Job or winning lotto numbers give me one or the other
The holidays are upon us, this sucks ass. I am not working and it feels like shit because I can't do the things I want to do for the people I care about. At this point all our money is going into the wedding. And from what it looks like from this point until May that is where all the money that I am getting is going. If we want this to go the way we want that is just how it's going to go.
Well that is the way I am feeling at this point in time. The holidays always get me feeling this way. I know I am not the only one but It does seem to be a regular thing for me. As you might be able to tell I didn't get the job that I was hoping for. After three different interviews, a flight out to Austin Texas. They told me I wasn't a good fit. OK, that part I can deal with. But they still made it sound like I was in the running for another position. I even had the HR person tell me “It's looking Good”. I mean I would rather you not said anything at all if that was the case. Now I have no prospects and a Christmas where I have no money.

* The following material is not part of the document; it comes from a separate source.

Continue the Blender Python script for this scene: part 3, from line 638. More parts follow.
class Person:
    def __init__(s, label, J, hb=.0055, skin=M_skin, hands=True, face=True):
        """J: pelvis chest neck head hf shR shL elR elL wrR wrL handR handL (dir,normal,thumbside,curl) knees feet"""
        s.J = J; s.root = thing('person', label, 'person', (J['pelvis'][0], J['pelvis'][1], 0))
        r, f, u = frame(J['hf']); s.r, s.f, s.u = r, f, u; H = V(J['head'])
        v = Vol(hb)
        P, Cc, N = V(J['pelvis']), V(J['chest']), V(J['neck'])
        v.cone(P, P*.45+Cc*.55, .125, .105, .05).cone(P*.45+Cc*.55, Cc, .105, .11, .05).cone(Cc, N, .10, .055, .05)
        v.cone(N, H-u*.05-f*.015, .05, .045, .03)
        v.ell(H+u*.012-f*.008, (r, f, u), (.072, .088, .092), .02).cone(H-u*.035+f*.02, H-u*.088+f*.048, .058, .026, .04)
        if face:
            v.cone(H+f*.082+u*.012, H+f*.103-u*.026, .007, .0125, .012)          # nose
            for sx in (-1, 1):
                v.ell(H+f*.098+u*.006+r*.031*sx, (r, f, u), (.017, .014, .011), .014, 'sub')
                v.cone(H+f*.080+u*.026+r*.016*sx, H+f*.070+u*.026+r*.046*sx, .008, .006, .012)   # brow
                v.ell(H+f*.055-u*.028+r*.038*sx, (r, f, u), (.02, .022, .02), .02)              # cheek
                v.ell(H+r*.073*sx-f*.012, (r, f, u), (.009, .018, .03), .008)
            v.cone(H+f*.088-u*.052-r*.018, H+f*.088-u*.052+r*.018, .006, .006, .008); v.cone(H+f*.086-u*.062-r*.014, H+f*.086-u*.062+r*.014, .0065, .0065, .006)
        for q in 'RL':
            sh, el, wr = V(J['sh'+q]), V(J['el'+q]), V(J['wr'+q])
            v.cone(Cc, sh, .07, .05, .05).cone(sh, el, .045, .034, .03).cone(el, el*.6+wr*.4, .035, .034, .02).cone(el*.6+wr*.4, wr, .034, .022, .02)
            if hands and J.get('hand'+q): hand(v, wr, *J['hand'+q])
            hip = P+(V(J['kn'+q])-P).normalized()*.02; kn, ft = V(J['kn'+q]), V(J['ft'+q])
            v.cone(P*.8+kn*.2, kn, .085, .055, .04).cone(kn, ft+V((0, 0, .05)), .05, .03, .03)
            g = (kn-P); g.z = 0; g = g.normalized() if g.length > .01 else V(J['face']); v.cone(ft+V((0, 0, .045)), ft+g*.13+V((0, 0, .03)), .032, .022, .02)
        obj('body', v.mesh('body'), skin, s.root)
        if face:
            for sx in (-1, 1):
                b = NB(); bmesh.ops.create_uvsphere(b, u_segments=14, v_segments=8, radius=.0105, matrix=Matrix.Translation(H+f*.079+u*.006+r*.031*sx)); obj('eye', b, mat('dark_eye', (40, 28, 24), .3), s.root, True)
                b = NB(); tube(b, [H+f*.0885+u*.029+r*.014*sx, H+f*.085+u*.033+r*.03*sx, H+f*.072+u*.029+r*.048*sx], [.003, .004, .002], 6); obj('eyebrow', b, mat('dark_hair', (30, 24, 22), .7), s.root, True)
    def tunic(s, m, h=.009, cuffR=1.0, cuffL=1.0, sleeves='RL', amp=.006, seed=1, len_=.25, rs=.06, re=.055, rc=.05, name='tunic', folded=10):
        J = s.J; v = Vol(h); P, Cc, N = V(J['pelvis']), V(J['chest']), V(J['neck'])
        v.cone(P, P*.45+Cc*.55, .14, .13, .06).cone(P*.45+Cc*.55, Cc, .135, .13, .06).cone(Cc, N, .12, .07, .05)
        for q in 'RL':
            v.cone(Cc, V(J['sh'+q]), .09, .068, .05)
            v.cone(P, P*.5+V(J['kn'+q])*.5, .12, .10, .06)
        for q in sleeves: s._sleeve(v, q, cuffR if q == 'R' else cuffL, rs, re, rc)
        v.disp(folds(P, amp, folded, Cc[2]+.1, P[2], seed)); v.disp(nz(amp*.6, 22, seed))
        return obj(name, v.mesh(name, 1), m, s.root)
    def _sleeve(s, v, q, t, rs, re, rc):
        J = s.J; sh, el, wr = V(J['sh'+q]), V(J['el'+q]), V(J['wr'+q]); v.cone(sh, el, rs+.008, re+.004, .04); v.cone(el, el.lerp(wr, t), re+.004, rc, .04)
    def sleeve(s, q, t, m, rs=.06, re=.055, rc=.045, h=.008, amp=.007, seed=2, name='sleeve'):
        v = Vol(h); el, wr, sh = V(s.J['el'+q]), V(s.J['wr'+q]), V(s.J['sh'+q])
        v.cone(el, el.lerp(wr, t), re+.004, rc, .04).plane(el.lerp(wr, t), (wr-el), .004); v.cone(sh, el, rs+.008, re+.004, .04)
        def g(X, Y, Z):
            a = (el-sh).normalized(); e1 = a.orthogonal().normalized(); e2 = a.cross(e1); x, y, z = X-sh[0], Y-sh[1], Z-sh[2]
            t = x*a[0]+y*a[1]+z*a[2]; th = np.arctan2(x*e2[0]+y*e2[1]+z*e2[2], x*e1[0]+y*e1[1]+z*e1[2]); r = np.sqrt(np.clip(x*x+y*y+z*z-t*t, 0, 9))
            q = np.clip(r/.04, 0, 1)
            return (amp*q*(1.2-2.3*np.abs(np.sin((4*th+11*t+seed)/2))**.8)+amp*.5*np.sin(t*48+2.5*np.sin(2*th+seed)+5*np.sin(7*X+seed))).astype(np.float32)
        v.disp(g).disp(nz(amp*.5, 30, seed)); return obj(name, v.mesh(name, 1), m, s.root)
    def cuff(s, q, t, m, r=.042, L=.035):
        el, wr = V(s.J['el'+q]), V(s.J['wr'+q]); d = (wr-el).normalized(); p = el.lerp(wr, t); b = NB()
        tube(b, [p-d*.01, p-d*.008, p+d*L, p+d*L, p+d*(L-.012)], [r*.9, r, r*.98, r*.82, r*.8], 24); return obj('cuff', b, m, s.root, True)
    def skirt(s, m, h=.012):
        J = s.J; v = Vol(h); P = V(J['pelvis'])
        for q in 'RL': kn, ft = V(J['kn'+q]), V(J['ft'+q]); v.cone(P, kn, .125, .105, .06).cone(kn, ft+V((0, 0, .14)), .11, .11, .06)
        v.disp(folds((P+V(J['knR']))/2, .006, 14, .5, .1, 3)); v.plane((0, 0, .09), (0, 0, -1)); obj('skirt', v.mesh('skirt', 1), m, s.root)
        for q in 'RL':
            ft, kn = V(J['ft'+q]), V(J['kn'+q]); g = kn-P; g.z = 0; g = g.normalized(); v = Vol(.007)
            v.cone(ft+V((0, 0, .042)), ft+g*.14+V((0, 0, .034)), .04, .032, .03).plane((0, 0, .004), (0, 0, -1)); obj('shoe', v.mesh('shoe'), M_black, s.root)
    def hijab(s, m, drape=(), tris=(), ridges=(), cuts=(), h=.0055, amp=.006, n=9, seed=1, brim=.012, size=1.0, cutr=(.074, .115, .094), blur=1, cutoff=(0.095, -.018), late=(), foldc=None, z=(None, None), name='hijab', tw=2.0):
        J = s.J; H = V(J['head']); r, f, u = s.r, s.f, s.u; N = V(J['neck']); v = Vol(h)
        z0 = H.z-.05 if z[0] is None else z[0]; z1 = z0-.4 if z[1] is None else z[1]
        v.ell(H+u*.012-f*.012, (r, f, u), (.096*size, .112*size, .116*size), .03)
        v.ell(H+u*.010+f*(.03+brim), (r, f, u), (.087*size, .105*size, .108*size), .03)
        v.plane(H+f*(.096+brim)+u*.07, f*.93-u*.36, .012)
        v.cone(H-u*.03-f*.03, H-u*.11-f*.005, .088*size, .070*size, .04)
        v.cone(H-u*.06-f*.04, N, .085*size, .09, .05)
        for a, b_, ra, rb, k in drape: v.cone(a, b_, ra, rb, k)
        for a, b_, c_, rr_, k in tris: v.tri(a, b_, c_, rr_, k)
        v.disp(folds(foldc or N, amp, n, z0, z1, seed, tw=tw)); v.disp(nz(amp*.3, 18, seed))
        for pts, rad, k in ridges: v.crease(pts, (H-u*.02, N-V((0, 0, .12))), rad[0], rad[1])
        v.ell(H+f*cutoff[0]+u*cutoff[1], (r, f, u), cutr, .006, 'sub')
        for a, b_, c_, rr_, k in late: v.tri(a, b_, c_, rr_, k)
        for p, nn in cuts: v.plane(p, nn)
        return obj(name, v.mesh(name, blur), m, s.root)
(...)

On another note we had a great thanksgiving. Everyone in my family loved her. It's funny I have never dated a girl that my whole family loved. But everyone that has met her and talked with her has falling in as much love as I did with her. Thanksgiving was also a time to meet family I have not seen in a long long time. It was great to see them again and catch up with they are doing and for them to see my sweetie. I am glad this part of my life is going well that is for damn sure.